There were many reasons this was a great opportunity for me. As a senior at the University of Georgia studying Political Science and International Affairs, this experience would offer me a real-world perspective on issues I would learn about in the classroom. As someone who loves to help others, volunteering at the school gave me a chance to connect with children who are different from me. As someone who is constantly exploring his Jewish identity, this great opportunity allowed me to learn from other Jewish people from around the world and engage in thoughtful discussion. But perhaps more personally for me, I felt this was a perfect chance to explore my own Hispanic identity. As I mentioned, my family is from Argentina, debatably the farthest Latin American nation from Mexico in many different respects. In that spirit, I felt that this opportunity would allow me a chance to look at other Hispanic Jewish communities. In doing so, I could learn more about myself and my two identities both independently and as a duo.
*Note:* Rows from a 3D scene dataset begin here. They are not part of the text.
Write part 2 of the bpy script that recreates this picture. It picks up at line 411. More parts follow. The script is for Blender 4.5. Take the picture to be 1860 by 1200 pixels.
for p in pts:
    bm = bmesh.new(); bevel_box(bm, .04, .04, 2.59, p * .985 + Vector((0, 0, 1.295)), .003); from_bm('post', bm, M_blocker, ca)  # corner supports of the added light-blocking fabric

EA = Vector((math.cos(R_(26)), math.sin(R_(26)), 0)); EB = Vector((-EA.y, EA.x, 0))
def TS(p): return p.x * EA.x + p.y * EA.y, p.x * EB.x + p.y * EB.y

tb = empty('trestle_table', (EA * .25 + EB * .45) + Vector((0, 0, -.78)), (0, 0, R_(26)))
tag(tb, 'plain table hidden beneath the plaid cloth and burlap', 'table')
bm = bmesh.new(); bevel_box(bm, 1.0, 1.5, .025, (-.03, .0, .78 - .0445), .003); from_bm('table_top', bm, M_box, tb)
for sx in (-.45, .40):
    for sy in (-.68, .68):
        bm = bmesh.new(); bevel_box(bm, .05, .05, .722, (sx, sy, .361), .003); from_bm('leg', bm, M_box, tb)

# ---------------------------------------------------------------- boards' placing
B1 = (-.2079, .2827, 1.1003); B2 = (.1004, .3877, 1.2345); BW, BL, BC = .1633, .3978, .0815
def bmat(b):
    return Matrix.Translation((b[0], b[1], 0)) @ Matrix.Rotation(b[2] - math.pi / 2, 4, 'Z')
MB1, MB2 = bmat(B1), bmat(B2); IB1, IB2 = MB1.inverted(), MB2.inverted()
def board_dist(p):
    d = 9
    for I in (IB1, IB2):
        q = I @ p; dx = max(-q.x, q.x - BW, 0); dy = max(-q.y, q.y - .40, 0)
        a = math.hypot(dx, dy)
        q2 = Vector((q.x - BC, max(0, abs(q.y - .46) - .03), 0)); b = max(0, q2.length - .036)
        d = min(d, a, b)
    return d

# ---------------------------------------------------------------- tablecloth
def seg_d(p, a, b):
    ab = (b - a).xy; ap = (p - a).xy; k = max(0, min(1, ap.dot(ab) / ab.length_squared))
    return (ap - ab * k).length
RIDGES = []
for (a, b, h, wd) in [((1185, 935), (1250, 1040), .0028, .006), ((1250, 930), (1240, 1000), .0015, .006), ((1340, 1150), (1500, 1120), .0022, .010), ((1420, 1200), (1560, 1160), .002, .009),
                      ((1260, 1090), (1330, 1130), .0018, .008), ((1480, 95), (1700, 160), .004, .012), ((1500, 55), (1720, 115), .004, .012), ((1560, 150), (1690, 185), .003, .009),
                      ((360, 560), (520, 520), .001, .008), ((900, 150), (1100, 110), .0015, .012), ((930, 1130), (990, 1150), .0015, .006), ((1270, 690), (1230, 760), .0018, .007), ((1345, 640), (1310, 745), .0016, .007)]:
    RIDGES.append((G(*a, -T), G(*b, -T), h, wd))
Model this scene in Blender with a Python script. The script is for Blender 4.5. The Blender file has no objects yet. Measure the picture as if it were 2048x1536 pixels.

From the start of the trip, everyone was beyond kind and welcoming. Being already fluent in Spanish allowed me to connect with the children much quicker, and it came in handy when our project coordinator had to step away and asked me to help facilitate the activities. While our total volunteer days were unfortunately cut short due to unforeseen circumstances, the time we did spend in the school opened my eyes to how shared so many of our human experiences are. The border I had created in my mind between my version of Latino heritage and Mexico’s version quickly began to fade as I found myself picking up on their slang and playing games with the children. Meeting with local Jewish community leaders showed me yet again how we as Jewish people of the diaspora can always connect through our common heritage as Jews. It made me feel seen as a Hispanic Jew, which I had rarely felt before. Visiting the old synagogue in Mexico City felt like a true sanctuary from the busy city life and the blend of Indigenous and Catholic iconography that decorates much of the country.
It is a strangely powerful and comforting thing to feel seen, especially when it is through an identity that one does not always feel is allowed for them. During the trip, I met and played with some of the sweetest school kids I have ever met. I also met young Jewish professionals from around the world and discussed both Jewish identity as well as our least favorite foods. By all means, I learned more on the trip than I ever thought I would. But most meaningful for me, I learned that identity is not just a label that one can only wear if they tick off the right boxes. Identity is fluid and difficult to define for a reason. I shouldn’t worry about proving myself as Hispanic enough to anyone, because I am Hispanic. I don’t have to compete to prove my Judaism to the world. All I need to do is remain true to the values that my identities have taught me, like compassion, empathy, and curiosity, and use them to make the world a better place.